What We're Reading: Where’s the Art in the AP African American Studies Curriculum?
"Ahead of the 2022–2023 school year, the College Board rolled out a pilot version of its new Advanced Placement (AP) African American Studies course. The class had been in the works for over a decade, and this pilot version is currently offered to students at only 60 high schools across the country," said Elaine Velie for Hyperallergic. "Last week, the College Board announced an updated official curriculum framework in advance of the course’s expansion into hundreds more schools that some critics say is missing a host of important artists, writers, and concepts."

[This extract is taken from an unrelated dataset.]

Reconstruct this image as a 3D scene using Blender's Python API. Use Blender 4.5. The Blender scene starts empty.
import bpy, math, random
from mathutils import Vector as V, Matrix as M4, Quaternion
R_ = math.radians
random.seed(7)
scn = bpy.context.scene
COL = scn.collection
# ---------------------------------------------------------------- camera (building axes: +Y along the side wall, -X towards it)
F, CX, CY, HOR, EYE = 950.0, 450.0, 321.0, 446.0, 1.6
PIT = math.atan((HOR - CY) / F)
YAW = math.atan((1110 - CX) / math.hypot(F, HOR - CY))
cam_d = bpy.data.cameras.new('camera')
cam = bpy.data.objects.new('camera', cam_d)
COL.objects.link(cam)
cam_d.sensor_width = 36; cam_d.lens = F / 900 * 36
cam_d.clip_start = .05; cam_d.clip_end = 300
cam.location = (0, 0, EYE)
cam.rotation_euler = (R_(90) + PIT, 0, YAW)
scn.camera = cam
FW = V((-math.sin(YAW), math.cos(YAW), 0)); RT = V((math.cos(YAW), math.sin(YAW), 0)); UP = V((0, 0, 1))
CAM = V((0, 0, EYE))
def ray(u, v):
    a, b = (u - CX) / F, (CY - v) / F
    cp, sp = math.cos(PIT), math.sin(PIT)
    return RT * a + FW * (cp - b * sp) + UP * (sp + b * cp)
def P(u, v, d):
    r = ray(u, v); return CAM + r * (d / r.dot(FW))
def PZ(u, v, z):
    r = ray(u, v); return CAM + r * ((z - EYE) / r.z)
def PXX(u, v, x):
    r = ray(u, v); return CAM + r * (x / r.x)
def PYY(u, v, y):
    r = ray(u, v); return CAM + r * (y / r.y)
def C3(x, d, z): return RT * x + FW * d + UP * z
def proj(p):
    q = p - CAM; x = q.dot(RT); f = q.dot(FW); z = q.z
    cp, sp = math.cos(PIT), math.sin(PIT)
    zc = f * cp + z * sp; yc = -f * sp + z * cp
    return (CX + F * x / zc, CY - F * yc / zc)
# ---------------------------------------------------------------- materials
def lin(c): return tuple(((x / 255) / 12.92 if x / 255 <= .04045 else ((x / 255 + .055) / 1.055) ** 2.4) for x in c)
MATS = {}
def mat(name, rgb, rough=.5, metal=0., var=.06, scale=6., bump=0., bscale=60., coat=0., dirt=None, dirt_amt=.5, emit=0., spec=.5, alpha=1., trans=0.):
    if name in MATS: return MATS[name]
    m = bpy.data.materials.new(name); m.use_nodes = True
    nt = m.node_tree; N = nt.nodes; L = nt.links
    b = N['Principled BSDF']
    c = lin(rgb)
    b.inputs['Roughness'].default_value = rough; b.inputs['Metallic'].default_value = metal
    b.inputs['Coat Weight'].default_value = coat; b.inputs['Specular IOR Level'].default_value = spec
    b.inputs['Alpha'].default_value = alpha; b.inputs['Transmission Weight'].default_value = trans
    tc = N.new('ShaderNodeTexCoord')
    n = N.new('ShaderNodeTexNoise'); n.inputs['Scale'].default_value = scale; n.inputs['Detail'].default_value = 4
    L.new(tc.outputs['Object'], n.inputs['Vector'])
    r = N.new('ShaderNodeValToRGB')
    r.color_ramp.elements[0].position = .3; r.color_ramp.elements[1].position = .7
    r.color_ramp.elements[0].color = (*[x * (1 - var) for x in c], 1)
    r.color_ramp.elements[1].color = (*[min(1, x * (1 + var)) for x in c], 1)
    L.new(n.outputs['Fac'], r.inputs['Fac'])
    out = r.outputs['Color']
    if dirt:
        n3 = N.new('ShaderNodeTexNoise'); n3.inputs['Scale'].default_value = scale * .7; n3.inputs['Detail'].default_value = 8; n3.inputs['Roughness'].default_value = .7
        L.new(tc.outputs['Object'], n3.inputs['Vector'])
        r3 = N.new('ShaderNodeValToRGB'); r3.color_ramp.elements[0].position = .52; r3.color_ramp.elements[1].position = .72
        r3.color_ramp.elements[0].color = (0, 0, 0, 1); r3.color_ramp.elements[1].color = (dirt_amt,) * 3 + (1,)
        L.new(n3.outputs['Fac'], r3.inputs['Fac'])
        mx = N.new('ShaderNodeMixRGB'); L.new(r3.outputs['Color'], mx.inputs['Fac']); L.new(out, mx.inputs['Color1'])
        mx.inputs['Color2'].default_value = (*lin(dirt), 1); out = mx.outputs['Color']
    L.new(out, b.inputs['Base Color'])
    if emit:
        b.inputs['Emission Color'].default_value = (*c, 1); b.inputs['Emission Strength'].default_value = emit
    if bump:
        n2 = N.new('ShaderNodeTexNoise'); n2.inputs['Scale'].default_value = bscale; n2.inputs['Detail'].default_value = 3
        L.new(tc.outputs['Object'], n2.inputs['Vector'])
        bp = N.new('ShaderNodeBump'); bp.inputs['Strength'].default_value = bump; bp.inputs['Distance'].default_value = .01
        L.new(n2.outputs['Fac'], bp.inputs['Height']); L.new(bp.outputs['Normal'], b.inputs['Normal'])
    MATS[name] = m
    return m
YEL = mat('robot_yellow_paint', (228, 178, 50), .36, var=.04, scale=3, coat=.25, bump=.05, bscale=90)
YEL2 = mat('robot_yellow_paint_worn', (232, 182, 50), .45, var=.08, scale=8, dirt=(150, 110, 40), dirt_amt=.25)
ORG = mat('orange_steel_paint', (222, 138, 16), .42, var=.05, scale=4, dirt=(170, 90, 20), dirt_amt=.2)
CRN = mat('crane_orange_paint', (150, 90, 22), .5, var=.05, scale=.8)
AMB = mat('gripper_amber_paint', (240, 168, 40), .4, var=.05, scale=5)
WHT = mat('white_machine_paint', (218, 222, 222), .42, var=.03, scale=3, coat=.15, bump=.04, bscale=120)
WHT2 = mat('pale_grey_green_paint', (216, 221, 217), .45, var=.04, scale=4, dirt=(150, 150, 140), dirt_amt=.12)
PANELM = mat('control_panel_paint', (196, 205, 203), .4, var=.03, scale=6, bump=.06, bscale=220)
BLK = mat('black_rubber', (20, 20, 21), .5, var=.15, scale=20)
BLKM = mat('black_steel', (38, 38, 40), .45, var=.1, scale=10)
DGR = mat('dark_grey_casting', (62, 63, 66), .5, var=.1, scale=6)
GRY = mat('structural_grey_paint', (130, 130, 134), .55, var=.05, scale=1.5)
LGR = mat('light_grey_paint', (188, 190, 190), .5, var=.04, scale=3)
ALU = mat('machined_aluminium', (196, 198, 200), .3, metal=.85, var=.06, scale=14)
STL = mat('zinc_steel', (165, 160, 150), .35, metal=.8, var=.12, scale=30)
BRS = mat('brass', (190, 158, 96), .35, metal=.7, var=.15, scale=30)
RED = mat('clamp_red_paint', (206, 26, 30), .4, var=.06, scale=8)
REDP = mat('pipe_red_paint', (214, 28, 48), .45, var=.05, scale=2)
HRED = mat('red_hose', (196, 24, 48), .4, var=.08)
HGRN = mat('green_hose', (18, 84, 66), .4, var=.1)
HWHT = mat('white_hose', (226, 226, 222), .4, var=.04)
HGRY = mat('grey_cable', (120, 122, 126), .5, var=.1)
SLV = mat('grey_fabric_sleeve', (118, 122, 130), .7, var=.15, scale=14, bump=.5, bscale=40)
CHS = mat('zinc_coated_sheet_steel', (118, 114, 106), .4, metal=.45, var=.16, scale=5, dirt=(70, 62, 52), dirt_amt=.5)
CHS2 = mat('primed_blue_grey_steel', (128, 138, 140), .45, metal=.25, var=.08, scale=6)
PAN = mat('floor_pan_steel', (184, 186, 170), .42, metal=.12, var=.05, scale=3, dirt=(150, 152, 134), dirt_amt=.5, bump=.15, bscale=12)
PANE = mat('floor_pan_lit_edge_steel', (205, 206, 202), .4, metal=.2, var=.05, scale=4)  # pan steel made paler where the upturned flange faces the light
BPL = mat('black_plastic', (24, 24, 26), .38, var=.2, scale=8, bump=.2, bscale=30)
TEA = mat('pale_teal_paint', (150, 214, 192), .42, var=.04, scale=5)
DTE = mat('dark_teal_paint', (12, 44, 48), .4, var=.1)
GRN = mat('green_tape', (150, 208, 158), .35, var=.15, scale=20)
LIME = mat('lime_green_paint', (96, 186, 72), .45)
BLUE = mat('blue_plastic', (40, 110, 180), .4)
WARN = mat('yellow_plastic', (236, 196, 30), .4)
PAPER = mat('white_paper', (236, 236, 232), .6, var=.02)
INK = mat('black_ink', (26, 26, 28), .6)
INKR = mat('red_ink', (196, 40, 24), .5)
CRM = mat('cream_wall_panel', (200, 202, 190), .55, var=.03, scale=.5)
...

Kelli Morgan, the director of curatorial studies at Tufts University, whose work focuses on anti-Blackness and anti-racism in the museum field, pointed to a handful of successful living Black artists whose work is not — and she says should be — included in the framework: Firelei Báez, Titus Kaphar, Harmonia Rosales, Alison Saar, and Renée Green among them. (Morgan is a recipient of Hyperallergic’s 2022–23 Emily Hall Tremaine Fellowship for Curators.)

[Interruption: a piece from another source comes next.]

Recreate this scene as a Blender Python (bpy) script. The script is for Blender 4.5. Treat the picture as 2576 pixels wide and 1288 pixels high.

Morgan, however, told Hyperallergic she was not surprised at the College Board’s amendments.
“I feel like we’re in this moment where White, capitalist, patriarchal supremacy is on its last legs — it kind of sees its own demise,” Morgan said. “So anything or anybody — Black scholars, Black authors, Black artists — who are producing work that not only demonstrates the dysfunctionality of White supremacist patriarchal capitalism but offers other options … There’s no way that’s gonna be handed to Black teenagers in high school.”

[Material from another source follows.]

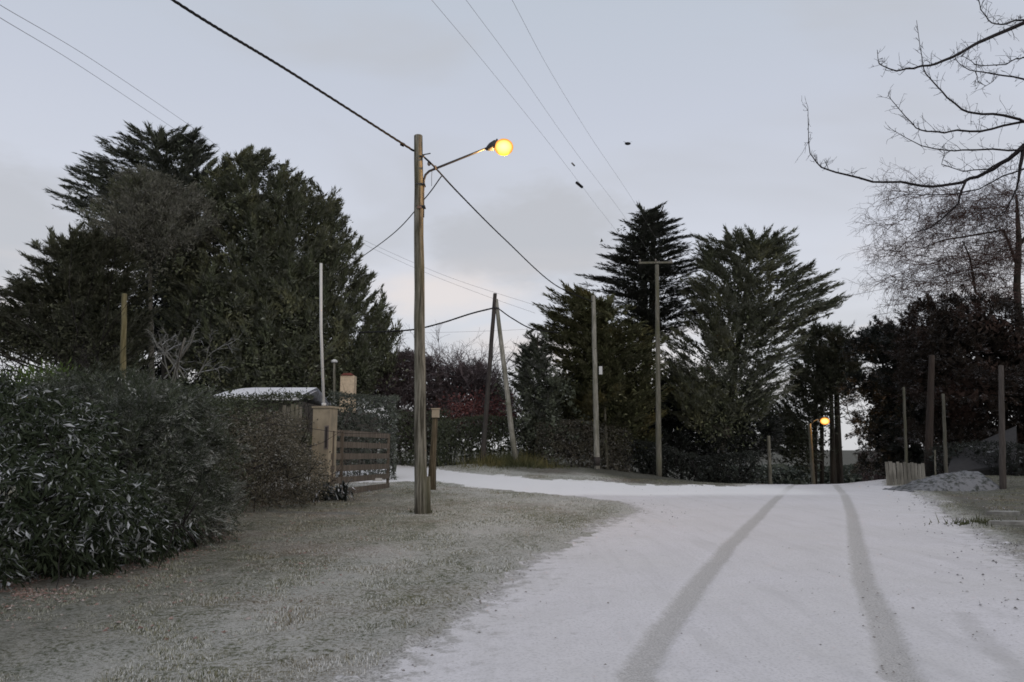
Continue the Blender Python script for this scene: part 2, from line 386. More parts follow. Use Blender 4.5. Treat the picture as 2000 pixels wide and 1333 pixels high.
side = np.stack([np.cos(az+1.57), np.sin(az+1.57), np.zeros(n)], -1)*(rng.uniform(.0022, .0045, n)*np.clip(.8+y*.11, 1, 3.6))[:, None]
b0 = np.stack([x, y, gz(x, y) - .012], -1); tip = b0 + (lean + [0, 0, 1])*hgt[:, None]
V3 = np.stack([b0 - side, b0 + side, tip], 1).reshape(-1, 3)
M_grass, t, b = newmat('frosted_grass'); p = pos(t); at = attr(t, 'rnd')
nl = noise(t, vmap(t, p, rot=(0,0,R(-28)), scale=(1,.45,1)), .55, 4, .6); nb = noise(t, vmap(t, p, loc=(5,5,0)), .35, 4, .6)
c = mix(t, at, (.085,.10,.05), (.33,.315,.22))
c = mix(t, ramp(t, nb, [(.48, (0,0,0)), (.66, (1,1,1))]), c, (.24,.19,.13))
fv = math_(t, 'ADD', math_(t, 'MULTIPLY', nl, 1.0), math_(t, 'MULTIPLY', math_(t, 'FRACT', math_(t, 'MULTIPLY', at, 9.7)), .75))
fz = attr(t, 'frost'); c = mix(t, fz, mix(t, .4, c, (.06,.065,.035)), c)
c = mix(t, math_(t, 'MULTIPLY', fz, ramp(t, fv, [(.66, (0,0,0)), (.95, (.9,.9,.9))])), c, (.64,.645,.64))
setc(t, b, c, .85)
raw_mesh('frosted_grass', V3, 3, M_grass, attrs={'frost': frostf(x, y, sdv(x, y))})['kind'] = 'stuff'

def chips(rng, x, y, s, flat, mat, name, lift=.02):
    """small irregular lumps: squashed tetra-like stones / curled leaves"""
    n = len(x); c = np.stack([x, y, zt(x, y) + lift], -1)
    a = rng.uniform(0, 2*np.pi, n); out = []
    pts = []
    for k in range(4):
        t_ = a + k*np.pi/2 + rng.uniform(-.4, .4, n)
        pts.append(c + np.stack([np.cos(t_)*s*rng.uniform(.6, 1.1, n), np.sin(t_)*s*rng.uniform(.6, 1.1, n), -flat*s*.5 + rng.uniform(-.1, .2, n)*s], -1))
    top = c + np.stack([rng.uniform(-.2, .2, n)*s, rng.uniform(-.2, .2, n)*s, flat*s], -1)
    for k in range(4): out.append(np.stack([pts[k], pts[(k+1) % 4], top], 1))
    V3 = np.concatenate(out, 0).reshape(-1, 3)
    o = raw_mesh(name, V3, 3, mat); o['kind'] = 'stuff'; return o
def rmat(name, cols, rough=.9):
    m, t, b = newmat(name); at = attr(t, 'rnd')
    setc(t, b, ramp(t, at, [(i/(len(cols)-1)*.999, q) for i, q in enumerate(cols)]), rough); return m
M_stone = rmat('dark_gravel', [(.10,.09,.085), (.22,.21,.20), (.38,.37,.36), (.17,.145,.13)])
M_leaf_l = rmat('leaf_litter', [(.15,.085,.07), (.30,.21,.18), (.12,.07,.055), (.42,.38,.36), (.20,.10,.085)])
M_rub = rmat('rubble', [(.06,.058,.06), (.14,.135,.14), (.42,.42,.45), (.09,.085,.08), (.32,.32,.34)])
# loose stones: clusters seen on the snow
px = []
for (cx, cy, sx, sy, k) in ((1590,1135,45,30,26), (1700,1160,40,15,14), (1640,1235,60,30,10), (1890,1170,50,30,12), (1930,1240,40,40,22), (1790,1100,90,40,16),
                            (1290,975,70,20,50), (1210,1010,50,14,60), (1120,1060,60,25,26), (1000,1150,60,45,26), (850,1260,90,50,26), (1500,1250,220,60,26), (1560,1050,250,70,26), (1100,1250,200,60,18), (1760,1290,30,30,26), (1720,1200,20,30,12)):
    for _ in range(k): px.append((random.Random(len(px)*7+1).gauss(cx, sx), random.Random(len(px)*7+2).gauss(cy, sy)))
gp = np.array([G(a, max(b_, 955))[:2] for a, b_ in px])
chips(rng, gp[:, 0], gp[:, 1], (.006 + .016*rng.random(len(gp))**2.2)*np.clip(.5+gp[:, 1]*.06, .6, 1.4), .35, M_stone, 'loose_stones', .004)
# frozen clods and leaves along both road edges
x, y = blades(rng, 60000, 3.6, 31, lambda x, y: (sdv(x, y) > -.35) & (sdv(x, y) < .35) & (x < 5), 0, 0)
kp = rng.random(len(x)) < np.exp(-np.abs(sdv(x, y)+.05)*6)*.45; x, y = x[kp], y[kp]
chips(rng, x, y, (.006 + .014*rng.random(len(x))**2)*np.clip(.7+y*.05, 1, 1.8), .4, M_stone, 'edge_gravel', .008)
# rubble shoulder on the right
x, y = blades(rng, 380000, 5, 36, lambda x, y: (x > 3.5) & (sdv(x, y) > -2.6) & (sdv(x, y) < 1.3), 0, 0)
s_ = sdv(x, y); kp = rng.random(len(x)) < (np.exp(-((s_+.85)/.6)**2)*1.0 + .006)*(vnoise(x, y, .5, 31)**1.3*2.2); x, y = x[kp], y[kp]
print('rubble', len(x))
chips(rng, x, y, (.007 + .018*rng.random(len(x))**1.6)*np.clip(.6+y*.04, 1, 1.8), .5, M_rub, 'frozen_rubble', .014)
# leaf litter under the shrubs
SHRUB = g2([(0,1165),(120,1130),(230,1105),(330,1075),(400,1030),(440,1003),(600,985),(690,968)])
x, y = blades(rng, 160000, 6, 27, lambda x, y: x < -2, 0, 0)
dl = line_d(x, y, SHRUB); kp = rng.random(len(x)) < np.exp(-(dl/.35)**1.3)*np.where(y < 14, .8, .35) + .012; x, y = x[kp], y[kp]
chips(rng, x, y, rng.uniform(.014, .034, len(x)), .35, M_leaf_l, 'fallen_leaves', .03)

# ------------------------------------------------------------------ foliage generators
def fingers(rng, P0, D, L, Rr, K, tl, tw, spread=.3, shape=.6, flat=.75):
    """pointed sprays: K slim strokes lying along each axis, mostly facing up like flattened cypress sprays"""
    n = len(P0); P0 = np.repeat(P0, K, 0); D = np.repeat(nrm(D), K, 0); L = np.repeat(L, K)[:, None]; Rr = np.repeat(Rr, K)[:, None]
    N_ = n*K; t = rng.random((N_, 1))**.9*.85
    up = np.array([0, 0, 1.0]); lat = nrm(np.cross(D, up) + 1e-4); nv = np.cross(lat, D)
    a = rng.normal(size=(N_, 1))*.55; b_ = rng.normal(size=(N_, 1))*.55*(1-flat*.6)
    prof = np.clip(np.sin(np.pi*np.clip(t + .06, 0, 1)**shape), .08, 1)
    c = P0 + D*t*L + (lat*a + nv*b_)*Rr*prof
    nd = nrm(D + lat*a*spread*1.3 + nv*b_*spread + rng.normal(size=(N_, 3))*.13)
    sdv_ = nrm(np.cross(nd, up) + rng.normal(size=(N_, 3))*(1.15 - flat))
    ll = tl*rng.uniform(.6, 1.35, (N_, 1)); ww = tw*rng.uniform(.6, 1.3, (N_, 1))
    return np.stack([c - sdv_*ww, c + sdv_*ww, c + nd*ll], 1).reshape(-1, 3)
def in_poly(x, y, poly):
    ins = np.zeros(len(x), bool); n = len(poly)
    for i in range(n):
        a = poly[i]; b = poly[(i+1) % n]; c = (a[1] > y) != (b[1] > y)
        with np.errstate(divide='ignore', invalid='ignore'): xi = (b[0]-a[0])*(y-a[1])/(b[1]-a[1] + 1e-9) + a[0]
        ins ^= c & (x < xi)
    return ins
def Pn(x, y, Yd):
    v = (666.5 - y)/F; dy = math.cos(PITCH) - v*math.sin(PITCH); dz = math.sin(PITCH) + v*math.cos(PITCH); k = Yd/dy
    return np.stack([(x-1000)/F*k, Yd + 0*x, H + dz*k], -1)
def spray_tree(name, label, outline, Yd, thick, n_int, axis, mat, rng, rise=.5, lat=.55, up=.12, per=7, FL=1.1, K=34, tl=.34, tw=.034, fr=.16, core=1.0, tips=None, holes=(), reach=2.4, trunk_r=.4, inup=None, tmat=M_bark, flat=.75, vert=.25, spread=.3, extra_tr=(), loc=.4):
    """crown built from foliage-bearing branches that start on the stem and end at tips; tips on the outline and through the volume"""
    poly = np.array(outline, float); x0, y0 = poly.min(0); x1, y1 = poly.max(0)
    g = ground_pt(axis[0], Yd); root = empty(name, g, label, 'tree')
    ax_t = P(axis[1], axis[2], Yd)
    trunk('trunk', root, [g - Vector((0,0,.3)), g + Vector((0,0,.6)), g.lerp(ax_t, .35), g.lerp(ax_t, .7), ax_t], [trunk_r*1.3, trunk_r, trunk_r*.75, trunk_r*.45, trunk_r*.08], tmat)
    for pts, rr in extra_tr: trunk('trunk', root, pts, rr, tmat)
    xs_ = rng.uniform(x0, x1, n_int*6); ys_ = rng.uniform(y0, y1, n_int*6)
    m = in_poly(xs_, ys_, poly)
    for (hx, hy, hr, hs) in holes: m &= ((xs_-hx)/hr)**2 + ((ys_-hy)/hs)**2 > 1
    xs_, ys_ = xs_[m][:n_int], ys_[m][:n_int]
    e = -poly_sd(xs_, ys_, [tuple(q) for q in poly]); e = np.abs(e); em = max(e.max(), 1); q = np.sqrt(np.clip(1 - (1 - e/em)**2, 0, 1))
    dep = np.where(rng.random(len(xs_)) < .80, -1, .7)*thick*q*rng.uniform(.45, 1.0, len(xs_))
    T = Pn(xs_, ys_, Yd + dep)
    inn = np.ones(len(T), bool)
    ed = []
    for k in range(len(poly)):
        a = poly[k]; b_ = poly[(k+1) % len(poly)]; ln = np.hypot(*(b_-a)); ed.append((*a, 0))
        for u in np.arange(14, ln, 16.0): ed.append((*(a + (b_-a)*u/ln), 1))
    ed = np.array(ed); cx, cy = poly.mean(0)
    jit = rng.normal(size=(len(ed), 2))*np.where(ed[:, 2:3] > 0, 7, 1.5); sh = np.where(ed[:, 2] > 0, rng.uniform(.93, 1.02, len(ed)), 1.01)[:, None]
    ex = (ed[:, :2] - [cx, cy])*sh + [cx, cy] + jit
    T2 = Pn(ex[:, 0], ex[:, 1], Yd + rng.uniform(-.25, .25, len(ex))*thick)
    T = np.concatenate([T, T2]); inn = np.concatenate([inn, np.zeros(len(T2), bool)])
    gv, tv = np.array(g), np.array(ax_t)
    tz = T[:, 2] - np.hypot(T[:, 0] - tv[0], T[:, 1] - Yd)*rise
    u = np.clip((tz - gv[2])/(tv[2] - gv[2]), .12, .97)[:, None]; S0 = gv + (tv - gv)*u
    off_ = (T - S0)*[1, 1, 0]*(loc*rng.uniform(.4, 1.3, (len(T), 1))); off_[:, 2] = np.linalg.norm(off_, axis=1)*rise*.6; S0 = S0 + off_ + rng.normal(size=(len(T), 3))*[.5, .5, .25]*loc*2; S0[:, 2] = np.minimum(S0[:, 2], T[:, 2] - .55)
    B = T - S0; Lb_ = np.linalg.norm(B, axis=1); Bd = nrm(B)
    # woody branches
    mk = rng.random(len(T)) < .35
    raw_mesh('branches', segs(S0[mk], (S0 + B*.85)[mk], np.clip(Lb_[mk]*.012, .02, .12), np.full(mk.sum(), .012)), 3, tmat, root)['kind'] = 'stuff'
    n = len(T); r_ = np.minimum(reach, Lb_*.8)
    pu = rng.random((n, per)); pos_ = T[:, None, :] - Bd[:, None, :]*(pu*r_[:, None])[..., None]
    latv = nrm(np.cross(Bd, [0, 0, 1.0]) + 1e-4); la = rng.normal(size=(n, per, 1))*lat*(.35 + pu[..., None]); ve = rng.normal(size=(n, per, 1))*vert*(.35 + pu[..., None])
    upv = np.where(inn, up if inup is None else inup, up)[:, None, None]*np.array([0, 0, 1.0])
    D = nrm(Bd[:, None, :] + latv[:, None, :]*la + np.array([0, 0, 1.0])*ve + upv)
    pos_ = pos_ + latv[:, None, :]*la*.35
    L = FL*rng.uniform(.6, 1.2, (n, per)); 
    P0 = (pos_ - D*L[..., None]*.75).reshape(-1, 3)
    V1 = fingers(rng, P0, D.reshape(-1, 3), L.ravel(), L.ravel()*fr, K, tl, tw, spread=spread, flat=flat)
    parts = [V1]
    if core:
        nc = int(core*len(xs_)*52); k = rng.integers(0, len(xs_), nc); cc = T[k] + nrm(-B[k])*rng.uniform(.9, 3.2, (nc, 1)) + rng.normal(size=(nc, 3))*.35*min(1, thick/3.5) - [0, 0, .35]
        parts.append((cc[:, None, :] + rng.normal(size=(nc, 3, 3))*.07*(Yd/44)).reshape(-1, 3))
    Vv = np.concatenate(parts, 0); raw_mesh('crown', Vv, 3, mat, root); print(name, len(Vv)//3); return root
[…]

Morgan also spoke to the histories of African American Studies and Art Histories, stating that part of the reason she entered her line of work (which lies at the intersection of the two fields) is that Art History was behind the curve when it came to examining Black and African diaspora work, and African American Studies lagged behind in examining visual art at all.
“Music’s there, history and politics are there, but in terms of visual art, it was really small,” Morgan said.
“One thing I love about art is how wonderful it can be to have a mind that literally is trying to create something that doesn’t exist,” Morgan said. “We have to be able to see the possibility of beginning to be able to do what we want to do – being able to create the things we love or that we think of or that we conceptualize, within a system that is designed literally for us to die.”
“Seeing Black artists, especially these days at the level that is being done, is vital,” Morgan continued. “It’s beyond critical. It’s so vital to put that there.”